- _Stated problem_
Retype, exactly as they stand, the lines from the start of the data to the line that contains "R = math.radians", both ends included. Leave the pictures out.

··· Supplied data ···

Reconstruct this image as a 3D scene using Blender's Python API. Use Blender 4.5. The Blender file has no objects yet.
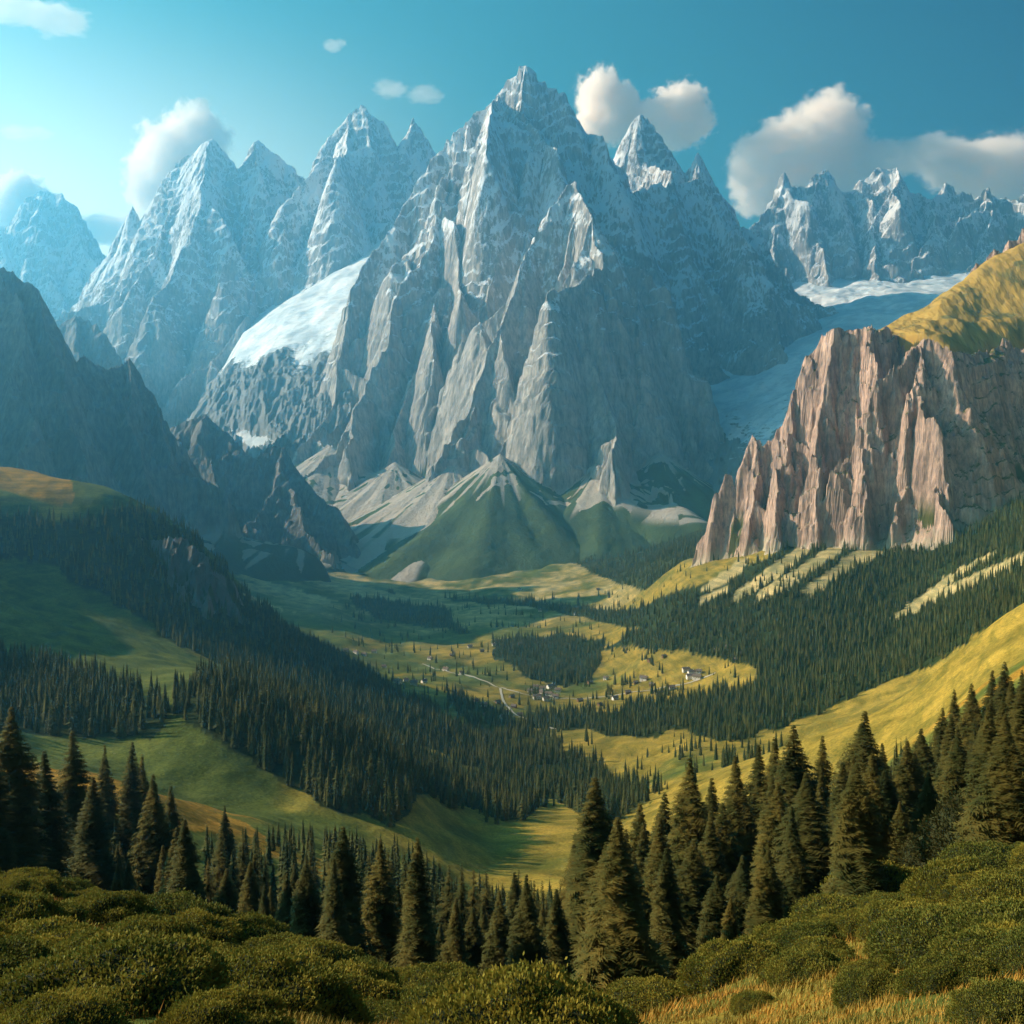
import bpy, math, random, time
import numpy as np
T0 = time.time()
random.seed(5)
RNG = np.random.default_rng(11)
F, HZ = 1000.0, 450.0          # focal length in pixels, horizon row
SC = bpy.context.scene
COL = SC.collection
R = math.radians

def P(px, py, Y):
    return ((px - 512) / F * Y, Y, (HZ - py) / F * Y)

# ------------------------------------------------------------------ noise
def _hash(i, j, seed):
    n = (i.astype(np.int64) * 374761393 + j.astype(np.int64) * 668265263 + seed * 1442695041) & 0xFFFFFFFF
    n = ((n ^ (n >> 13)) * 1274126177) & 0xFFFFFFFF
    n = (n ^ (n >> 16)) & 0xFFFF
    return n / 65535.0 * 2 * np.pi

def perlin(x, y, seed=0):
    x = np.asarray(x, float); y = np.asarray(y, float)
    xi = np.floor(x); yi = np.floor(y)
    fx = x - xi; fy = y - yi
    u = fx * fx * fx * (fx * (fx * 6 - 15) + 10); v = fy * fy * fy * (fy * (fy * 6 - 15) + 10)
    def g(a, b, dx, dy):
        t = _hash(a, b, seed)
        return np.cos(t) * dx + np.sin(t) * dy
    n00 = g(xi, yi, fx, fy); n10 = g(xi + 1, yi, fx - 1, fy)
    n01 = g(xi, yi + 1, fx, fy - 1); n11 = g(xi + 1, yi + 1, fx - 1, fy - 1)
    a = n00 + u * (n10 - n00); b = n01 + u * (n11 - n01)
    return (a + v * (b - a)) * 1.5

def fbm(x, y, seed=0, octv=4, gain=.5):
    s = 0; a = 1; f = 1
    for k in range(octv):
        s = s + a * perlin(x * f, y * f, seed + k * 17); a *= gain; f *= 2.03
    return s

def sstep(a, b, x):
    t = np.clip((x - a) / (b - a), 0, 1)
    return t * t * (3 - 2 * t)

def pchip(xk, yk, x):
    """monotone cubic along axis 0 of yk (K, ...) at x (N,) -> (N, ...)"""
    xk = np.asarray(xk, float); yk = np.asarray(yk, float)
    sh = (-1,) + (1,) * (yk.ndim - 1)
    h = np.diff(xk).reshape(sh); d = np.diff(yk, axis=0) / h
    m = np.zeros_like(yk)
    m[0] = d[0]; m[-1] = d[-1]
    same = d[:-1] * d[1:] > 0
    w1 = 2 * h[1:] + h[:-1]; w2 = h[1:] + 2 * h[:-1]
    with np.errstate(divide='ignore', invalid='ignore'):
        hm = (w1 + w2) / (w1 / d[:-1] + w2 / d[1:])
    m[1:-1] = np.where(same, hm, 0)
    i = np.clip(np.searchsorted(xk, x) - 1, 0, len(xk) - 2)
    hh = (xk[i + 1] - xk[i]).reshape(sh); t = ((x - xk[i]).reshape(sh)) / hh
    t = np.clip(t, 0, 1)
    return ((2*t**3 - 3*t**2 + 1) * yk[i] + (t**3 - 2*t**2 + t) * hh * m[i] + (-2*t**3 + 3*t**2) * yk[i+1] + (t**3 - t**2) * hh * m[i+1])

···

- _Finished answer_
Reconstruct this image as a 3D scene using Blender's Python API. Use Blender 4.5. The Blender file has no objects yet.
import bpy, math, random, time
import numpy as np
T0 = time.time()
random.seed(5)
RNG = np.random.default_rng(11)
F, HZ = 1000.0, 450.0          # focal length in pixels, horizon row
SC = bpy.context.scene
COL = SC.collection
R = math.radians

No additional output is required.